Existence of normalized solutions under general nonlinear assumptions

Multiple solutions established via topological methods

Bifurcation phenomena identified for the equations

Abstract

In this paper, we study the following nonlinear Dirac equations \begin{align*} \begin{cases} -i\sum\limits_{k=1}^3\alpha_k\partial_k u+m\beta u=f(x,|u|)u+\omega u, \displaystyle \int_{\mathbb{R}^3} |u|^2dx=a^2, \end{cases} \end{align*} where $u: \mathbb{R}^{3}\rightarrow \mathbb{C}^{4}$, $m>0$ is the mass of the Dirac particle, $\omega\in \mathbb{R}$ arises as a Lagrange multiplier, $\partial_k=\frac{\partial}{\partial x_k}$, $\alpha_1,\alpha_2,\alpha_3$ are $4\times 4$ Pauli-Dirac matrices, $a>0$ is a prescribed constant, and $f(x,\cdot)$ has several physical interpretations that will be discussed in the Introduction.
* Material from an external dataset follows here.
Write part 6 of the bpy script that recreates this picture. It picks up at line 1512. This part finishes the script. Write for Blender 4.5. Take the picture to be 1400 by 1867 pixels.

Under general assumptions on the nonlinearity $f$, we prove the existence of $L^2$-normalized solutions for the above nonlinear Dirac equations by using perturbation methods in combination with Lyapunov-Schmidt reduction. We also show the multiplicity of these normalized solutions thanks to the multiplicity theorem of Ljusternik-Schnirelmann. Moreover, we obtain bifurcation results of this problem.